10 BİN SENE ÖNCE EKMEK ÜRETMİŞLER
Ören yerinde Türkiye gazetesinin sorularını cevaplayan Taş Tepeler Projesi Koordinatörü, Göbeklitepe ve Karahantepe Kazıları Başkanı Prof. Dr. Necmi Karul, gelişen teknolojilerle bölgeyi her geçen gün daha iyi analiz ettiklerini kaydederek, “Son birkaç yıl içerisinde bu bölgedeki insanların beslenme alışkanlıklarından tutun da bitkileri tarıma alma aşamalarına kadar çok yeni ve kesinleşmiş bilgiler elde ettik. Mesela Karahantepe’de bulunan yiyecek kalıntıları sayesinde insanın 10 bin sene önce de tahıllardan ekmek ürettiğini anlıyoruz” diyor. Zaten Karahantepe’deki mutfağı andıran yapılar ve tahıl işleme aletleri ziyaretçilerin dikkatini çekiyor.

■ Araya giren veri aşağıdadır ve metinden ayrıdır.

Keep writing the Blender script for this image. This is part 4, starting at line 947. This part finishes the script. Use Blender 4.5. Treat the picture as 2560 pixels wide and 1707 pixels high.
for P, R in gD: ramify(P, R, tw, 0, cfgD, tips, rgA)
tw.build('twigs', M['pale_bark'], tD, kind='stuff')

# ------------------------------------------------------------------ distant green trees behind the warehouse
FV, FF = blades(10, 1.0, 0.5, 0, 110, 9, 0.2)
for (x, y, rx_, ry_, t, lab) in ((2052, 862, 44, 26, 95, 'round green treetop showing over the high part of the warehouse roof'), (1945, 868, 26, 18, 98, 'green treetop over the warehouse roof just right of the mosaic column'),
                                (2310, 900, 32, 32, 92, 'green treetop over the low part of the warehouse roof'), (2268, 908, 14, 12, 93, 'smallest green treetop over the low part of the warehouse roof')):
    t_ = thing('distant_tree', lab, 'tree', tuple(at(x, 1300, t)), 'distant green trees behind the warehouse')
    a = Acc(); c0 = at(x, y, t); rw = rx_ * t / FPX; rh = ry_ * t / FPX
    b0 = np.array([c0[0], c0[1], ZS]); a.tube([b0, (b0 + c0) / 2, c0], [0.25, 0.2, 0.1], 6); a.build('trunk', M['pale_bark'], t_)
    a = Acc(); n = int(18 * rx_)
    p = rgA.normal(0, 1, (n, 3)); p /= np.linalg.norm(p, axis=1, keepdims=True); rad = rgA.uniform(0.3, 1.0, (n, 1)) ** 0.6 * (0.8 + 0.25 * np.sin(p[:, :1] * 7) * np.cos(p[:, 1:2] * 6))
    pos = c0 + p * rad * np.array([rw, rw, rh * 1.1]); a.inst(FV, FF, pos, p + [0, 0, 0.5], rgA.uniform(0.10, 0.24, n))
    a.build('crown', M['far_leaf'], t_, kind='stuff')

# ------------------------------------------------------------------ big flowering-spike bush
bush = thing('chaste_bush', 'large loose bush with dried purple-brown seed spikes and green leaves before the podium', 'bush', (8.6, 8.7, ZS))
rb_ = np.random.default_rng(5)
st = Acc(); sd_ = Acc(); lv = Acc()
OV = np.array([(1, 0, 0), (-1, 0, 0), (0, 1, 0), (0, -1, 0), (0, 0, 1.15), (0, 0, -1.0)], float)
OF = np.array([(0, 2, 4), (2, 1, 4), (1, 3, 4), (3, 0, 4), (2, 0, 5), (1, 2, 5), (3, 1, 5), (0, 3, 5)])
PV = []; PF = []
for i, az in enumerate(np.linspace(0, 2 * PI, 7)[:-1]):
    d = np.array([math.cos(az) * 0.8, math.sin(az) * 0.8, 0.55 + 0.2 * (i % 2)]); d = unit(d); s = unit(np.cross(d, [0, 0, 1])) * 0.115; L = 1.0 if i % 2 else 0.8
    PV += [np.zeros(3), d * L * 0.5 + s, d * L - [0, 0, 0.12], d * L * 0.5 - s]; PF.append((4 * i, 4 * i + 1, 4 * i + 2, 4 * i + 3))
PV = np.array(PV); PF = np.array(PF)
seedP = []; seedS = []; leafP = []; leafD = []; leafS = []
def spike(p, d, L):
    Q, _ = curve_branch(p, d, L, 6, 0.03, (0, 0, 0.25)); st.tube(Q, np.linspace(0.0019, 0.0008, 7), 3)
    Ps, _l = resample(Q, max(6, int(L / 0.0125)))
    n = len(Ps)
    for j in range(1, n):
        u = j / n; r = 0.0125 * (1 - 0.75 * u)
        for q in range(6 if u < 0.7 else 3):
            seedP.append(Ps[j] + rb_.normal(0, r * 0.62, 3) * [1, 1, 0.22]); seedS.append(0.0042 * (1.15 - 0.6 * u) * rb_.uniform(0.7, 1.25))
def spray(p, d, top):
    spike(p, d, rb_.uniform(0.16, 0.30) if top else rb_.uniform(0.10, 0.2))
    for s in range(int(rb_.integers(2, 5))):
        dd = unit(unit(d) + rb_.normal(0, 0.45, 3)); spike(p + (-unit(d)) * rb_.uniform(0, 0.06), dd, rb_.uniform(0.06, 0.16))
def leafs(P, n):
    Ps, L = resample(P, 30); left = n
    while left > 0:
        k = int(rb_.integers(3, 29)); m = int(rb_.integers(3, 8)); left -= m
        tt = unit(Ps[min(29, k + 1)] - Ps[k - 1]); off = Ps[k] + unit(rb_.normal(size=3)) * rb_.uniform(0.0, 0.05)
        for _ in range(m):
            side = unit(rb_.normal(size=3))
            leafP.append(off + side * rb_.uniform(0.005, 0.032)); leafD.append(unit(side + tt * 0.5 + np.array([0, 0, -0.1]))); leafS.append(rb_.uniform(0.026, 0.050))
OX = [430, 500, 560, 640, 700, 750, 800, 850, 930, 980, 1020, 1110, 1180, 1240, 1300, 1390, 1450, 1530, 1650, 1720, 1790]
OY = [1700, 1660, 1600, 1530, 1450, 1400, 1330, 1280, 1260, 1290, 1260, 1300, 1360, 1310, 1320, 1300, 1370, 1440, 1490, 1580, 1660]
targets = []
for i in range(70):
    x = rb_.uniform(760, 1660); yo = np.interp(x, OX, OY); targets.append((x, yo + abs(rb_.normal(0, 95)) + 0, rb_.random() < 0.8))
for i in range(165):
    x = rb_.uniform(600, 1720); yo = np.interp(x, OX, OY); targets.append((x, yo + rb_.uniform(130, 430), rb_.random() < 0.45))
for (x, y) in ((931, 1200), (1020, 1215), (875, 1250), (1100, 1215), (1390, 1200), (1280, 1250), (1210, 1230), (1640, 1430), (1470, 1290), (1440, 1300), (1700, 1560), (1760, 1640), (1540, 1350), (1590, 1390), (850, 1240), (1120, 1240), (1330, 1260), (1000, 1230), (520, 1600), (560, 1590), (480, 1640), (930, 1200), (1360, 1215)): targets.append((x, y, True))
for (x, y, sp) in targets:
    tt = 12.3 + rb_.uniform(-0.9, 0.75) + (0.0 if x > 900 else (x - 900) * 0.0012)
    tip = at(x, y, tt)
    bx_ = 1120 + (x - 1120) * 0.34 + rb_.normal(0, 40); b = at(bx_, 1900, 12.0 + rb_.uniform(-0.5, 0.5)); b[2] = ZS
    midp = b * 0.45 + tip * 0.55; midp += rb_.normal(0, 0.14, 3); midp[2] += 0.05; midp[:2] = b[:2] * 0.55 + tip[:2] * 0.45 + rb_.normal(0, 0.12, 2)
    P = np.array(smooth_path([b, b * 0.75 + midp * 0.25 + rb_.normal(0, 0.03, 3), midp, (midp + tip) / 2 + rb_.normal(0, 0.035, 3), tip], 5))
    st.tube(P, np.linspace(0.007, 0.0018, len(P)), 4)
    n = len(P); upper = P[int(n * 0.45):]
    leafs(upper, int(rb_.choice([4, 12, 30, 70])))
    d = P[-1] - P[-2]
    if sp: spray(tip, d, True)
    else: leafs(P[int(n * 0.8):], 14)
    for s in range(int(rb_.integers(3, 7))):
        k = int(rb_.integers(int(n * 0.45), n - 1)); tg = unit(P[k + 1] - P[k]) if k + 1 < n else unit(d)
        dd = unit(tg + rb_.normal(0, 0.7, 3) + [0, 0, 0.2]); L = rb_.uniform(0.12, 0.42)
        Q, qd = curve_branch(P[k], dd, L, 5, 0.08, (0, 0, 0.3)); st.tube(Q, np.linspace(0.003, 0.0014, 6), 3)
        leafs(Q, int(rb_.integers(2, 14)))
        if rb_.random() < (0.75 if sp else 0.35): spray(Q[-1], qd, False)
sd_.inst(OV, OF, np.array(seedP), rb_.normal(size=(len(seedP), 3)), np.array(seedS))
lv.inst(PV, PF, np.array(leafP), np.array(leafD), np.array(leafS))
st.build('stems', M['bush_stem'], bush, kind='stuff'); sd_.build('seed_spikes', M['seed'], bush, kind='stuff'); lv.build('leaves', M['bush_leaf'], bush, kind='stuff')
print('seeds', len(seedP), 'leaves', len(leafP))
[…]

Karul, aynı zamanda o dönemde özellikle Karahantepe’de çok başarılı su mühendisliği yapıldığını, sarnıçlarda toplanan suların kanallarla aktarıldığını kaydediyor. Bütün bunlar, özel bir yapı etrafındaki konutlarda yaşayan insanların hareketli hayatını ortaya koyuyor.

YAPILAR NİÇİN GÖMÜLDÜ?
Peki, merkezinde “tapınak” veya “meclis” olduğu düşünülen bu yapılar nasıl inşa edildi? 12 bin yıl önce yaşayan bölge insanı, büyük bir ana kayayı kesip düzelterek üzerine bina yapıyordu. Duvarları ve dikilitaşları ise kestikleri kayalardan elde ediyorlardı. Dikilitaşlar üzerinde ahşap ve sazlar ekleyerek dışarıdan bakıldığında çadır gibi görünen bir çatı oluşturuyorlardı. Ancak zamanla binaları toprakla doldurup terk ediyorlar ve yanlarındaki yapılara taşınıyorlardı. Bu esrarengiz durumun sebebi henüz bilinmiyor. Prof. Dr. Karul ise o devirde binalara tıpkı bir insan gibi kimlik atfedildiğini ve içindeki yaşanmışlıkların korunmak istendiğini düşünüyor.
RENKLİ BİR ORTAM VARDI
Göbeklitepe ve Karahantepe’deki insanlar, tabiatı gözlüyor, farklı maksatlarla sanat yapıyor ve çarpıcı hayvan tasvirleri ortaya çıkarıyorlardı. Bu eserlerde kullanılan boyalar araştırma mevzuu olduğu gibi binaların içinin de zannedilenin aksine renksiz olmadığı tahmin ediliyor. Boyalı heykeller bulduklarını hatırlatan Karul, “Büyük ihtimal binaların içerisindeki kabartmaların hepsi boyalıydı; içeri girdiğinizde rengârenk bir ortam sizi karşılıyordu. O dönemde kırmızı renk ise öne çıkıyordu. Şimdi buna dair bir araştırma yapıyoruz” diye konuşuyor.